### WRITTEN REQUEST
Among the entries below, please repeat exactly and only the lines from the line containing "for a, b, c, lb, _, _" to the line containing "[wz(q) for q in (386.5, 452, 517.5, 582.5, 648, 713.5)], DW", both lines included.

─── INFORMATION PROVIDED ───

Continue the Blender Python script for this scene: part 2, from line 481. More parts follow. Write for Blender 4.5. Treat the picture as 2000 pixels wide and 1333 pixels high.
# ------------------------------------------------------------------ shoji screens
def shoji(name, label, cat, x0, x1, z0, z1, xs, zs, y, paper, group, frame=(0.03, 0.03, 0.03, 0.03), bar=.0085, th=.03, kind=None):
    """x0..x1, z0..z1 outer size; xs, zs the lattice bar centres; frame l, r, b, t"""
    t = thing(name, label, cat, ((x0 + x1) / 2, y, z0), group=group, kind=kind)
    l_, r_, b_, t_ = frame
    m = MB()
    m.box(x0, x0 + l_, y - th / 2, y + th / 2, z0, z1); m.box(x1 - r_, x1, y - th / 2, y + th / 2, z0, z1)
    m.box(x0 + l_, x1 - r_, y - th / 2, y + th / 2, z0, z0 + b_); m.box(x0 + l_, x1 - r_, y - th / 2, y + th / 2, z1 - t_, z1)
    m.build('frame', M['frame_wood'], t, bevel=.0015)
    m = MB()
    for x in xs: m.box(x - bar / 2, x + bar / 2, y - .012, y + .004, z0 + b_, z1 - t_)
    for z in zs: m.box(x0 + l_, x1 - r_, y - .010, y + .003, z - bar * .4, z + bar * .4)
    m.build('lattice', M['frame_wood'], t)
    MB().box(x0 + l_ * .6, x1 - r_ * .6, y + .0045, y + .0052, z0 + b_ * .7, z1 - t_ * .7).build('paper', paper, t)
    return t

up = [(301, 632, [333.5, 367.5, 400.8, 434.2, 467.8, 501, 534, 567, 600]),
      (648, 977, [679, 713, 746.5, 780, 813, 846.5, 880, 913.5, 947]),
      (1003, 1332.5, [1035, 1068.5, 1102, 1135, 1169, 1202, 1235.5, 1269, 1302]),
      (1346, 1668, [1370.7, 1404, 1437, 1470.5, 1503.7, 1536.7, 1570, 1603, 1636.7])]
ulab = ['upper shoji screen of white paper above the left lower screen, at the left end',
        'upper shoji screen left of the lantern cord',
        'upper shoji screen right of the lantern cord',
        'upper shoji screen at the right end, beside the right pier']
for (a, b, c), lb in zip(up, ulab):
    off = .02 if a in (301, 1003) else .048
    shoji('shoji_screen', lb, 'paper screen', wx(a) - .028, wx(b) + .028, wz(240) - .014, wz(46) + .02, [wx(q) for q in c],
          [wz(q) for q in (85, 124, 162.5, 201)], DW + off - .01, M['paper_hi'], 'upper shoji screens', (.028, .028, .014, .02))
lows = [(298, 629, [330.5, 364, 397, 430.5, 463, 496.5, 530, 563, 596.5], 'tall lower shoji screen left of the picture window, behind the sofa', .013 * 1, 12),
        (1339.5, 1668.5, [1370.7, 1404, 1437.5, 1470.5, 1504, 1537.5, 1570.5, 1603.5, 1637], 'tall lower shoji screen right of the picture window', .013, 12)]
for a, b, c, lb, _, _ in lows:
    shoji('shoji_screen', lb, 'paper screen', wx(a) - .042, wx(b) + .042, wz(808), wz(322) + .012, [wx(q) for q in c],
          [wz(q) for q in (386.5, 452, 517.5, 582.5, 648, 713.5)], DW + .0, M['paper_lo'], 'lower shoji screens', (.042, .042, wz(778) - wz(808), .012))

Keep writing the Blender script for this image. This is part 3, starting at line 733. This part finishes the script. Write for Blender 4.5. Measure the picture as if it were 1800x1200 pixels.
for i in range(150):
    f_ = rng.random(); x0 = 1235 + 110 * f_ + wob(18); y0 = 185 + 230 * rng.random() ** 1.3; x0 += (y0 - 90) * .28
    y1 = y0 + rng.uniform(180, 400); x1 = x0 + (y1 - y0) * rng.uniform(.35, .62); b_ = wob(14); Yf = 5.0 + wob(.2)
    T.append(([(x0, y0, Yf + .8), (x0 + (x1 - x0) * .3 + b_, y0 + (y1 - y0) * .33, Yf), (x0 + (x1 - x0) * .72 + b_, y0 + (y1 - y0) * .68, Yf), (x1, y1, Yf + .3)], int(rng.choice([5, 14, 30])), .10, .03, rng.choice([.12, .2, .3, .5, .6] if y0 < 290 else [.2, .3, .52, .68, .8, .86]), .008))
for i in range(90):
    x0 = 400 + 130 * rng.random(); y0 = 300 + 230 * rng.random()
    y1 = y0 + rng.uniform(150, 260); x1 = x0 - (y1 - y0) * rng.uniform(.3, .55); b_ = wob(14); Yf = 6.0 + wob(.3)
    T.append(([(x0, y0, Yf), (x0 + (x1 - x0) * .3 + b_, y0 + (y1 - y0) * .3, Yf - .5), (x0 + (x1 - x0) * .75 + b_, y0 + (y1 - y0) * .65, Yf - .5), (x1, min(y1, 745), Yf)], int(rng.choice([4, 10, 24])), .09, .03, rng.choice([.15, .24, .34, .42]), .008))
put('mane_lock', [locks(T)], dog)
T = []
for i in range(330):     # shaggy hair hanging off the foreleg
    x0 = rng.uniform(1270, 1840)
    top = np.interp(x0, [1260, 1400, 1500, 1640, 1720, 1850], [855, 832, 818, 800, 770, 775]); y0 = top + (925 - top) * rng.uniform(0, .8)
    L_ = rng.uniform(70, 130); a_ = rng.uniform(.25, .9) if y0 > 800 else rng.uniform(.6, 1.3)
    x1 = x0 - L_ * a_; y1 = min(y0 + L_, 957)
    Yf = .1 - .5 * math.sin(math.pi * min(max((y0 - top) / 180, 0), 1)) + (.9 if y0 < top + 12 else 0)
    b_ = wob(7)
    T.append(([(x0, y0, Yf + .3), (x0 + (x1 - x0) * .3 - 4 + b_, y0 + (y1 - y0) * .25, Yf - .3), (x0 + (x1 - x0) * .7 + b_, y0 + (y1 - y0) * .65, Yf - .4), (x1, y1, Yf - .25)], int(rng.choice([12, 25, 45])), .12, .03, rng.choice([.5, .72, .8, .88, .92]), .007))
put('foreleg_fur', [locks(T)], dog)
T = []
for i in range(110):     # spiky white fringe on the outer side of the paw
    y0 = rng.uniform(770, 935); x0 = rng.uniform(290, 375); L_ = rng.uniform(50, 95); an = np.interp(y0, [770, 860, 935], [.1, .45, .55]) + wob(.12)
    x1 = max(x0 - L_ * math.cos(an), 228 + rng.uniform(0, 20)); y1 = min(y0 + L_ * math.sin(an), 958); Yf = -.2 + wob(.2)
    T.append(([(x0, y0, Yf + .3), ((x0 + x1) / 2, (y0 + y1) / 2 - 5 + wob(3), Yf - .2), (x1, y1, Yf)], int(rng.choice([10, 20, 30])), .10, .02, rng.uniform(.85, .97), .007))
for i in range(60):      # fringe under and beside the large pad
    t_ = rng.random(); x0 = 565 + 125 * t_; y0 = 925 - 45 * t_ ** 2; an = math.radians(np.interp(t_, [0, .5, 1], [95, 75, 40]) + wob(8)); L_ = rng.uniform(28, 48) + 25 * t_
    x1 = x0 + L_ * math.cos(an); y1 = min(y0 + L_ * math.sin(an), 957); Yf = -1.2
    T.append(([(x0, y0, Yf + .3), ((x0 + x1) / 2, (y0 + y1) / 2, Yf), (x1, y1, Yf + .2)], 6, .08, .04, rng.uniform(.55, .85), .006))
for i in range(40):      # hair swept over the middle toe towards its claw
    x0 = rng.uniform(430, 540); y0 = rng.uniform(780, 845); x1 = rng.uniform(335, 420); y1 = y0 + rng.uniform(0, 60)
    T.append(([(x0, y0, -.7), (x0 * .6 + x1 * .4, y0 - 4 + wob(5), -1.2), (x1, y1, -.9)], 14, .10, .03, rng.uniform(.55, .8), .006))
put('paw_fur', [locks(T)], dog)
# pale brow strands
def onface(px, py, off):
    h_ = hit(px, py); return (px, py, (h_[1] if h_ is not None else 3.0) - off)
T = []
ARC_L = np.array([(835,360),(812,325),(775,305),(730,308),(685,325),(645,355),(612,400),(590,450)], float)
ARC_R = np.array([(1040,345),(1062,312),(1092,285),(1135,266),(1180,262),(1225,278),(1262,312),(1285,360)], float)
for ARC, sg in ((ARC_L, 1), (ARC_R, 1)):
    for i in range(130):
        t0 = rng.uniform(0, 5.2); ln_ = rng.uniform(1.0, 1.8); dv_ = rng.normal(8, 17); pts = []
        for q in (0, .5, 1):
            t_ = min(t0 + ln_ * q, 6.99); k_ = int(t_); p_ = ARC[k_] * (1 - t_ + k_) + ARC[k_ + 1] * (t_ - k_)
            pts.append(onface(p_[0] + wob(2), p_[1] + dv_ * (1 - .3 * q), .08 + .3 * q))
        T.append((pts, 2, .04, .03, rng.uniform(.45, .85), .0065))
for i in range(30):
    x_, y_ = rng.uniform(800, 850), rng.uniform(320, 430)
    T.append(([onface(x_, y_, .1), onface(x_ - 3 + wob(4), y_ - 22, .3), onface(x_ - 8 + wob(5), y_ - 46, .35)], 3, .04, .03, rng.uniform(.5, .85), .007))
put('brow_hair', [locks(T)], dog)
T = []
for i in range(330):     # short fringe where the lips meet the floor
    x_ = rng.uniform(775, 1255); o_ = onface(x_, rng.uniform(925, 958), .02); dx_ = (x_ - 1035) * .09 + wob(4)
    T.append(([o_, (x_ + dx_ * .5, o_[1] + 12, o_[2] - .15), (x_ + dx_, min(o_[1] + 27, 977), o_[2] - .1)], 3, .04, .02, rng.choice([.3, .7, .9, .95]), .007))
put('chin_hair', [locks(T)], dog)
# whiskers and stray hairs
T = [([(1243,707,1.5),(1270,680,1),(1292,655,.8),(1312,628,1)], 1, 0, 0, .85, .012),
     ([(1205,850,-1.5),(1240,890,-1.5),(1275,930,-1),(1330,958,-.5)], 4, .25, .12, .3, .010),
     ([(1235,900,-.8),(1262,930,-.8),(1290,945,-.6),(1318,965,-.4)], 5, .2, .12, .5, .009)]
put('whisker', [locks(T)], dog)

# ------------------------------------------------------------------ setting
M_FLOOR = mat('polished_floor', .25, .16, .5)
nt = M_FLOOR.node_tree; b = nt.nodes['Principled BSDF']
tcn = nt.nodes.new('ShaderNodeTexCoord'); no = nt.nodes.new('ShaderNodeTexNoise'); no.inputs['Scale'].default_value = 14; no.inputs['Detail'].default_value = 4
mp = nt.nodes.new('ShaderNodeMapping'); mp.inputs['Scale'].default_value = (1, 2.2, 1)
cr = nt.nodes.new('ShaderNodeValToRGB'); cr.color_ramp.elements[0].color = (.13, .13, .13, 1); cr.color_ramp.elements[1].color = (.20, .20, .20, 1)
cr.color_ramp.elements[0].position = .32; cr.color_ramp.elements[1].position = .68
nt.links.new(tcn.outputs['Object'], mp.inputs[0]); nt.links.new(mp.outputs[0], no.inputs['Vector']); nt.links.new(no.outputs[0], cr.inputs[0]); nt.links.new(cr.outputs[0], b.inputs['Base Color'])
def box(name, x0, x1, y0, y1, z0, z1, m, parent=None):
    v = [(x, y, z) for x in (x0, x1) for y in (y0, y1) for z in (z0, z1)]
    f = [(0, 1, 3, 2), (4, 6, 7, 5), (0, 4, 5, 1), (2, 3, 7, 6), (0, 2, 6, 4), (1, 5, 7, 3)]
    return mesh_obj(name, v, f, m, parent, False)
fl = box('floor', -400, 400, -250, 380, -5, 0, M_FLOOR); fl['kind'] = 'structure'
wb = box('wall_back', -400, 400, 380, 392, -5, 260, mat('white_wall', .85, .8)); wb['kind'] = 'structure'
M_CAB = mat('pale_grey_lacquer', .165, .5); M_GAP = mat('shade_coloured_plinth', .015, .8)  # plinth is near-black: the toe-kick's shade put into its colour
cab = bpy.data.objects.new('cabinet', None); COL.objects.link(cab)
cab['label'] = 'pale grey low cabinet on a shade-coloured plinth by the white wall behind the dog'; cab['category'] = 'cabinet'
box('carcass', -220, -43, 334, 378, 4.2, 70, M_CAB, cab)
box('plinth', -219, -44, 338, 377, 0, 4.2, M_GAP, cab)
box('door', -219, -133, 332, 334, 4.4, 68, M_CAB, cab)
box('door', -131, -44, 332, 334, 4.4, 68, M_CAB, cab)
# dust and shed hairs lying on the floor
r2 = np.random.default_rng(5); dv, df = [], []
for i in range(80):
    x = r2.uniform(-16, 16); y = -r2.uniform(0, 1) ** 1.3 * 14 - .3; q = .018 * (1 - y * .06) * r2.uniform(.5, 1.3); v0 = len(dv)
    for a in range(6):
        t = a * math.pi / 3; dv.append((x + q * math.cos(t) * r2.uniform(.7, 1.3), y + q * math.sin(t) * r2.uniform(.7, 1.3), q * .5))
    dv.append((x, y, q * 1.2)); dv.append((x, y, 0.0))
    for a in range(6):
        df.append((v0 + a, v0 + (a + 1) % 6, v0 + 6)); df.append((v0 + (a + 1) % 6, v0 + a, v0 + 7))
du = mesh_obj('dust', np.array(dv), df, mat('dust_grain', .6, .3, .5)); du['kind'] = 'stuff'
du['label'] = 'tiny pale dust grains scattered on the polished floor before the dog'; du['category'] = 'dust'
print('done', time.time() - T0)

───

### FINAL RESULT
for a, b, c, lb, _, _ in lows:
    shoji('shoji_screen', lb, 'paper screen', wx(a) - .042, wx(b) + .042, wz(808), wz(322) + .012, [wx(q) for q in c],
          [wz(q) for q in (386.5, 452, 517.5, 582.5, 648, 713.5)], DW + .0, M['paper_lo'], 'lower shoji screens', (.042, .042, wz(778) - wz(808), .012))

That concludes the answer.